The $150,000 amount is adjusted for changes in the cost of living by the Commissioner at the same time and in the same manner as under section 415(d). The base period for the annual adjustment is the calendar quarter ending December 31, 1993.

(iii) Rounding of adjusted compensation limit.
After the $150,000, adjusted in accordance with paragraph (a)(3)(ii) of this section, exceeds the annual compensation limit for the prior calendar year by $10,000 or more, the annual compensation limit will be increased by the amount of such excess, rounded down to the next lowest multiple of $10,000.

(4) Additional guidance.
The Commissioner may, in revenue rulings and procedures, notices, and other guidance, published in the Internal Revenue Bulletin (see section 601.601(d)(2)(ii)( B ) of this chapter), provide any additional guidance that may be necessary or appropriate concerning the annual limits on compensation under section 401(a)(17).
 
Must be nice to make so much money that you exceed Government compensation limits.

Must be even nicer to negotiate a plan that supplements to get around those limits.

And now, to be able take a massive LUMP SUM payment from the supplement before retirement and still make compensation for 5 more years that exceeds the limits.

I doubt anyone with these items would spend much time complaining about Executive Bonus Awards.
 
I am not sure if you are trolling or just trying to hoodwink us here, but the APA Pilot "B" Plan is a lump sum payment variable income non-qualified pension plan that has NOTHING to do with a 401(k) plan as you are claiming.

No, eolesen is completely correct. You're mis-reading the documents you cut and pasted. The B Plan is a 401(k) type of plan. It is called the "American Airlines, Inc.
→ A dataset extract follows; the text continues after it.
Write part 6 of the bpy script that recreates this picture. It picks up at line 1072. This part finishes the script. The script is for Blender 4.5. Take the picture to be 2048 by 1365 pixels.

Pilot Retirement Benefit Program -- Variable Income Plan (the "B Plan")."

On top of the qualified B Plan, AA also agrees to maintain yet another plan called the "Variable Income Non-Qualified Pension Plan" that is fully described in the letter from Jane Allen in Supp F-16. It is the non-qualified top-hat plan that will receive any contributions that exceed the 401(a)(17) limits.

The "B" plan is a fund to get around the 401(a)(17) limits and supplements the Pilot Retirement with a healthy LUMP SUM payment upon retirement beyond those limits. The current company proposal allows them to take the distribution at age 60 and keep working. My understanding is that this distribution could easily exceed $1 million for many AA Pilots.

To repeat, NO, the B Plan is not a fund designed to evade the limits of 401(a)(17). It does provide a healthy lump sum just like any other 401(k) plan. And this may come as a shock, but it's not at all unusual for people to have $1 million or more in their 401(k) plans. People who maxed out their contributions throughout the 1980s, 1990s and the most recent decade often have $2 million or more if they chose aggressive growth funds or small cap funds or if they self-directed and bought stocks like MSFT or Dell early on. AA does provide yet another plan that is described in the document you cut and pasted - a nonqualified top hat plan that is a workaround to the funding and comp limits.

Looks like you had an Emily Litella moment.